UN rights session planned on Ukraine, to address Mariupol 'mass casualties'

A view shows the city in the course of Ukraine-Russia conflict in the port city of Mariupol, Ukraine May 9, 2022. REUTERS/Pavel Klimov

The U.N. Human Rights Council will hold a special session on Ukraine this week, an official said on Monday, after Kyiv called for a review of the situation there, including reports of mass casualties in Mariupol.

Diplomats told Reuters that the meeting, set to take place on Thursday, could include a resolution that would task the newly formed Commission of Inquiry into the war with providing a detailed report to the council later this year.

Among at least 55 signatory countries to a letter requesting the meeting were Germany, Britain, Turkey and the United States.

Diplomats supporting Ukraine said the expression of solidarity was important amid fears that Russian attacks could intensify as Moscow marks the anniversary of the Soviet Union's victory over Nazi Germany in World War Two.

"The current situation requires the urgent attention of the council in view of the recent reports of war crimes and large-scale violations in the town of Bucha and other liberated areas of the country and ongoing reports of mass casualties in the city of Mariupol," Ukraine's ambassador to the United Nations, Yevheniia Filipenko, wrote in the letter to the council's president dated May 9 and seen by Reuters.

U.N. Human Rights Council spokesperson Rolando Gomez told Reuters the meeting would take place on Thursday.
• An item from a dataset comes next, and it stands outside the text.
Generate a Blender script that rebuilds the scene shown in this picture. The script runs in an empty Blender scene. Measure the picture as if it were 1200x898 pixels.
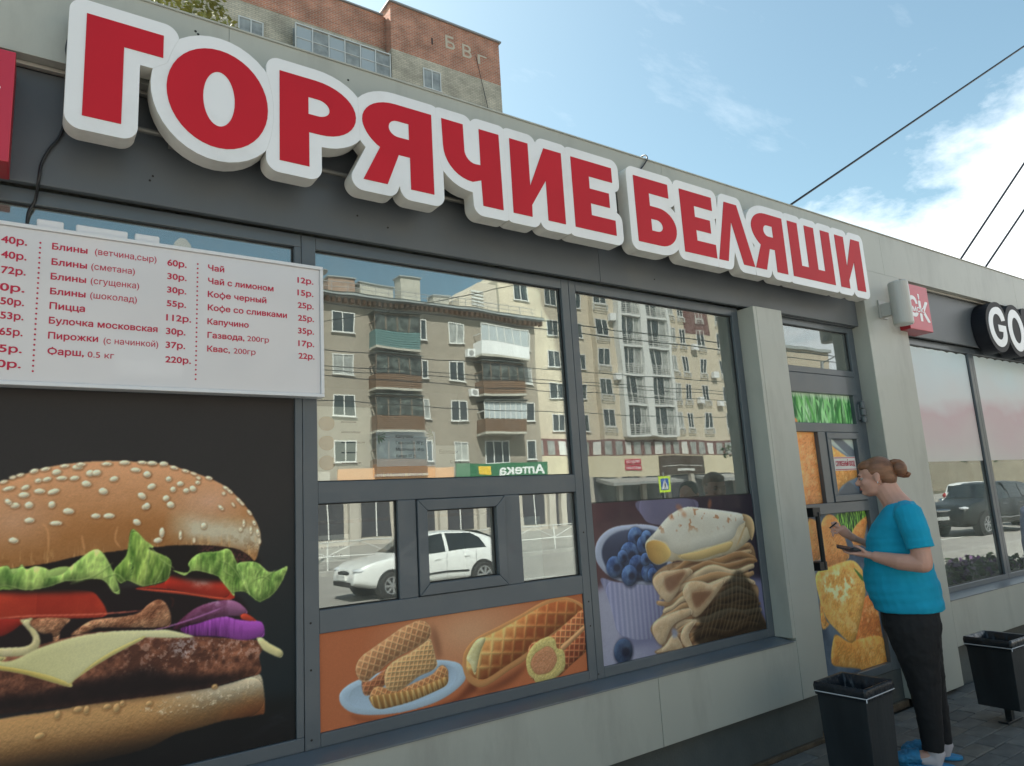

A spokesperson for Russia's mission in Geneva did not immediately respond to a request for comment.

Russia denies targeting civilians and calls its actions in Ukraine a "special operation" to disarm Ukraine and protect it from fascists. Ukraine and the West say the fascist allegation is baseless and that the war is an unprovoked act of aggression.

Russia was suspended from the Human Rights Council where it was one of 47 voting members last month, prompting Moscow to quit. In theory, they could still send an envoy to the Geneva meeting and would be permitted to respond as a concerned country, according to the council's rules.